C’est pour cela que lorsque vous développez ce genre d’initiative, il faut être assez large et avoir plusieurs actions. La variété Semax 5 est développée par des firmes étrangères et que nous voulons essayer aussi. Parce qu’au regard de son comportement sur le terrain, il a un potentiel qui est assez énorme. Donc, nous ne sommes pas fermés au niveau de l’offensive.

C.A. : Le Burkina Faso traverse une période assez difficile liée à l’insécurité. Quelles sont les mesures prises pour sécuriser les zones de production ?

P.Z. : A ce niveau, nous avons travaillé avec les responsables de la sécurité pour leur indiquer nos différentes zones d’intérêt, afin qu’ils puissent y mener des opérations de sécurisation. Pour notre part, nous communiquons toujours les zones ou les périmètres qui ont un intérêt particulier. Par exemple à Bagré, un groupe de Volontaires pour la défense de la patrie (VDP) a été installé. Ils sécurisent en même temps tout le domaine de Bagré mais s’adonnent aussi à l’agriculture. Ces genres d’initiatives peuvent être développées dans d’autres zones, en plus des actions quotidiennes que nos FDS mènent sur le terrain.

C.A. : Quel message à l’endroit des producteurs qui s’apprêtent à amorcer l’offensive agropastorale ?

P.Z. : Le message, c’est de dire que le Burkina Faso traverse une situation difficile et qui est consécutive à la crise sécuritaire que nous vivons. Et les choix politiques que nous avons effectués ont leurs conséquences. Ces conséquences, nous ne pouvons pas toutes les prévenir. Mais déjà, c’est de prendre les dispositions pour que nous soyons à même de nous nourrir par nous-mêmes en cas de difficultés.
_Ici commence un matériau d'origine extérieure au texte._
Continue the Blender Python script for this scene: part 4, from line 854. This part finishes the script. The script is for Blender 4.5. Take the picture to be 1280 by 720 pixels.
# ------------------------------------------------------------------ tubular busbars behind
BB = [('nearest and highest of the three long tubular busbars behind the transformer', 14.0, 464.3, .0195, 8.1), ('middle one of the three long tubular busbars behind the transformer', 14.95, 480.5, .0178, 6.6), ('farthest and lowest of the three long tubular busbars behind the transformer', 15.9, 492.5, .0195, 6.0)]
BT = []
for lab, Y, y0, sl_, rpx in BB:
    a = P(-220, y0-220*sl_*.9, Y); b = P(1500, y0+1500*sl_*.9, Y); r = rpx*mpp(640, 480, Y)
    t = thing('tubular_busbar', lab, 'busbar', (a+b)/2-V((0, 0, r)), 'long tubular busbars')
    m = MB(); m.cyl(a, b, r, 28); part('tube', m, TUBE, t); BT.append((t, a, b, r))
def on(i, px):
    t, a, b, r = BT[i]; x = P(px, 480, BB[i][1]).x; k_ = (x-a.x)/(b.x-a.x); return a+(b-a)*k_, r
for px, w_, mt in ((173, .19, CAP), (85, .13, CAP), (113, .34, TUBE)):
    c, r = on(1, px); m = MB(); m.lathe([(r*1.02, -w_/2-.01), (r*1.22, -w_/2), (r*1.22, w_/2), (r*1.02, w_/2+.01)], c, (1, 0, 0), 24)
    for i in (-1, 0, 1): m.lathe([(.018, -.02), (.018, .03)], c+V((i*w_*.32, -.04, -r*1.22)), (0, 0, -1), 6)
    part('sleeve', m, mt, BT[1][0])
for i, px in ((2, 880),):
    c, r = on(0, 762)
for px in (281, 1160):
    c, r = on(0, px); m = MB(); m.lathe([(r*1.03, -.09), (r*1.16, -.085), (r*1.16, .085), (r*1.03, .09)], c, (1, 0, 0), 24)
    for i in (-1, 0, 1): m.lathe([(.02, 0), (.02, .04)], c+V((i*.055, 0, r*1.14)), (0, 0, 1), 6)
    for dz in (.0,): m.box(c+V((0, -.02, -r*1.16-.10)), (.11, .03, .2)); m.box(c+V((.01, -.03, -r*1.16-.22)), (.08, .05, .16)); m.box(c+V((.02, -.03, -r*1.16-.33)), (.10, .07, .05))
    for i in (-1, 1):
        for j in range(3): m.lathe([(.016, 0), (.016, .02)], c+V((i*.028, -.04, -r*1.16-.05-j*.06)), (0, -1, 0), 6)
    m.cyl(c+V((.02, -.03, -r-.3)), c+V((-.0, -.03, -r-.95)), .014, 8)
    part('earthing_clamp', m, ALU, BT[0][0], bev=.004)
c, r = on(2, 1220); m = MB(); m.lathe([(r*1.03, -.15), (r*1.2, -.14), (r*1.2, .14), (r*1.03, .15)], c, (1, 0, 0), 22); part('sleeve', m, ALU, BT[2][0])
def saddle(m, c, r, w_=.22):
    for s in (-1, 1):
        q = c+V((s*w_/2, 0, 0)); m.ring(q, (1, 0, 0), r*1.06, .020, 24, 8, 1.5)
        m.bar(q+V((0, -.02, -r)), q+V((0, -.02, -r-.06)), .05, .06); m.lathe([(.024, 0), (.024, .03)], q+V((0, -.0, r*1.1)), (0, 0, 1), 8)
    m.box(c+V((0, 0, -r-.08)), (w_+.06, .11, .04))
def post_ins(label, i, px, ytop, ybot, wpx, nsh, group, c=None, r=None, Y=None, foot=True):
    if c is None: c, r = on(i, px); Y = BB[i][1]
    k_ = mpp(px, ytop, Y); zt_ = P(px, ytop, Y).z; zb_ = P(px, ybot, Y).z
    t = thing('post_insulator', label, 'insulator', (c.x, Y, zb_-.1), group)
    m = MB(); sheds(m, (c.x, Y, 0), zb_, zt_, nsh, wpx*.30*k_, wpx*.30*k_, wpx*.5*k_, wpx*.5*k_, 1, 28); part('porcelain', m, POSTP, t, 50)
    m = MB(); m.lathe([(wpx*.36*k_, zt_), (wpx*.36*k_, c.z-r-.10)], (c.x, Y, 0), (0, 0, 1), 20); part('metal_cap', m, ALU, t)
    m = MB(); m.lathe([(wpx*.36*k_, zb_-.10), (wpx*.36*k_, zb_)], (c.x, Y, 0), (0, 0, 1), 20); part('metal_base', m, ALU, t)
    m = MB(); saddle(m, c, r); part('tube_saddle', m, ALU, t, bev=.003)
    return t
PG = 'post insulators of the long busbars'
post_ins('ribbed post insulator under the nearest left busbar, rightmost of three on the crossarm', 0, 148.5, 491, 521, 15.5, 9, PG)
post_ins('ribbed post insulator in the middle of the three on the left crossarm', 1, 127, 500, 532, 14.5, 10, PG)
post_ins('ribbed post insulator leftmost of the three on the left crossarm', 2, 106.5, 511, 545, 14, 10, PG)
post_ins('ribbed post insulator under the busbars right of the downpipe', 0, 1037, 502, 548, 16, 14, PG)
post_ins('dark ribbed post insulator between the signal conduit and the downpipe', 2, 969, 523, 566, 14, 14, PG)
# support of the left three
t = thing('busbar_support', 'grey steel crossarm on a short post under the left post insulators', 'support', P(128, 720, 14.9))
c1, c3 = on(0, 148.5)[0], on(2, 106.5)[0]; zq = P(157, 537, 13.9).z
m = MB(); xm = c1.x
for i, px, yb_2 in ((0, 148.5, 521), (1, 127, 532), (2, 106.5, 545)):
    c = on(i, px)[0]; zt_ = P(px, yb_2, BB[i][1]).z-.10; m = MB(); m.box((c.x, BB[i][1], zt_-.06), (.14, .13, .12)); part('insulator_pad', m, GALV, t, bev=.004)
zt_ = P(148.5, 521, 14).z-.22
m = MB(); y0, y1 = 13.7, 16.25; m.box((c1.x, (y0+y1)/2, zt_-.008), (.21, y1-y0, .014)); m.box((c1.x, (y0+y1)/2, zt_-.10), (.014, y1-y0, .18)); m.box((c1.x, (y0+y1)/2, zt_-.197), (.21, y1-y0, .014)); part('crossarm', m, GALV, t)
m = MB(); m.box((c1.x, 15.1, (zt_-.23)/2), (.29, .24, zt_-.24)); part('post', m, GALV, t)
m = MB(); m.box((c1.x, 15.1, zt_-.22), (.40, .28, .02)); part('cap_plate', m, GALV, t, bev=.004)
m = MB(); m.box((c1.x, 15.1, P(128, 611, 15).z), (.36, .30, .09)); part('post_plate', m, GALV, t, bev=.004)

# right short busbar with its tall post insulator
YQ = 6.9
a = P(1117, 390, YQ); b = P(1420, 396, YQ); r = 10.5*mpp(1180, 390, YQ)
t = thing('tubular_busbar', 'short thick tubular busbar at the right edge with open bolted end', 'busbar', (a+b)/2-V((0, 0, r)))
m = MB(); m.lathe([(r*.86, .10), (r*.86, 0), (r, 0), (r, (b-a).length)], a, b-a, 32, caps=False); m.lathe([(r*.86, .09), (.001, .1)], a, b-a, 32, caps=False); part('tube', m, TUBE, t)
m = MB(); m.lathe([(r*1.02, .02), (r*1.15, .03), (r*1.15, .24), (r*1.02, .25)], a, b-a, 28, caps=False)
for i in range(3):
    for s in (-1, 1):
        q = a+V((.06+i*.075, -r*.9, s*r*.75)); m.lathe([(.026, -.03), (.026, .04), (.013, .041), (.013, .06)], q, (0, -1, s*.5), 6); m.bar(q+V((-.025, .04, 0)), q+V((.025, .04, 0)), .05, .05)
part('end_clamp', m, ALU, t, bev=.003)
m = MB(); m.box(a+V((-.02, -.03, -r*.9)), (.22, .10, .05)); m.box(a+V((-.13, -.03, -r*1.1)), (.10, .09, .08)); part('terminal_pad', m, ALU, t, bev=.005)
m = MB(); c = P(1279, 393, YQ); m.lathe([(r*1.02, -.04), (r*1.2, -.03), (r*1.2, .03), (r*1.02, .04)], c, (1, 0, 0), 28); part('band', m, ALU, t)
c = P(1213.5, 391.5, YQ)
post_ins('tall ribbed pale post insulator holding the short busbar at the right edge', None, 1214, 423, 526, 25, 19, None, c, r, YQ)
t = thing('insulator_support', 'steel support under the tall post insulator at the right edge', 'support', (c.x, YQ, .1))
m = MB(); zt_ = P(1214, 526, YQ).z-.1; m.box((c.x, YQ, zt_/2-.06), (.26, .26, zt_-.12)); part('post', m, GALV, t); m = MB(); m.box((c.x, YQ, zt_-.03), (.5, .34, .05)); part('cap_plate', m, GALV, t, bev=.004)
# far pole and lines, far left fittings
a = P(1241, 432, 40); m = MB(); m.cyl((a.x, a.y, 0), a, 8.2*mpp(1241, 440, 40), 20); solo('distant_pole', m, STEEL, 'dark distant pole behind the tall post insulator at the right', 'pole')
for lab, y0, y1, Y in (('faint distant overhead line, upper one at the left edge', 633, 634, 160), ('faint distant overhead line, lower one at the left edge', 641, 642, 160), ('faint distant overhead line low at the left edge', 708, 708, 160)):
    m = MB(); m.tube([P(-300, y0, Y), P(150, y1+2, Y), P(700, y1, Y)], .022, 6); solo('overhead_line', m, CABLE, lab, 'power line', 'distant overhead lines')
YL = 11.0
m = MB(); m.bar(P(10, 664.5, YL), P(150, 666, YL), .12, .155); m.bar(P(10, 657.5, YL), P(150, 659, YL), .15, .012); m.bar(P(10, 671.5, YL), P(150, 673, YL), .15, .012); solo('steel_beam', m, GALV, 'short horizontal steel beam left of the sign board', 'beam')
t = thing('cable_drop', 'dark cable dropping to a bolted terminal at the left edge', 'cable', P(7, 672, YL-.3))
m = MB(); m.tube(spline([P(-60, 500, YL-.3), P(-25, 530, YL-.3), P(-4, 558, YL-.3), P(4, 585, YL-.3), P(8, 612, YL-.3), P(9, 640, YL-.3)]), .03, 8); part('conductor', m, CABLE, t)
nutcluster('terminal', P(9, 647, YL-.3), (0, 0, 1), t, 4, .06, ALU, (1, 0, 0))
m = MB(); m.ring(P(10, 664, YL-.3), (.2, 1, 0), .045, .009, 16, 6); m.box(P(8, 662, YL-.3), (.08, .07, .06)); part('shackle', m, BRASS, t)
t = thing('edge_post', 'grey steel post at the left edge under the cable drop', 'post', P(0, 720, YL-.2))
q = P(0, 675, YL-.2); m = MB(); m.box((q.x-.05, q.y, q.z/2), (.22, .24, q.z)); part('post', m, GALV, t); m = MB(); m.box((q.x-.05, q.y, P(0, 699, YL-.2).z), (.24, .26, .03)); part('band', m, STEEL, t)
Parce que la faim est une arme assez puissante que les ennemis peuvent utiliser contre nous. C’est pour cela que nous demandons à l’ensemble des acteurs du monde rural de s’approprier l’offensive agropastorale. J’invite aussi l’ensemble des investisseurs burkinabè à en faire autant, car leur contribution est beaucoup attendue, afin que nous puissions atteindre l’autosuffisance alimentaire.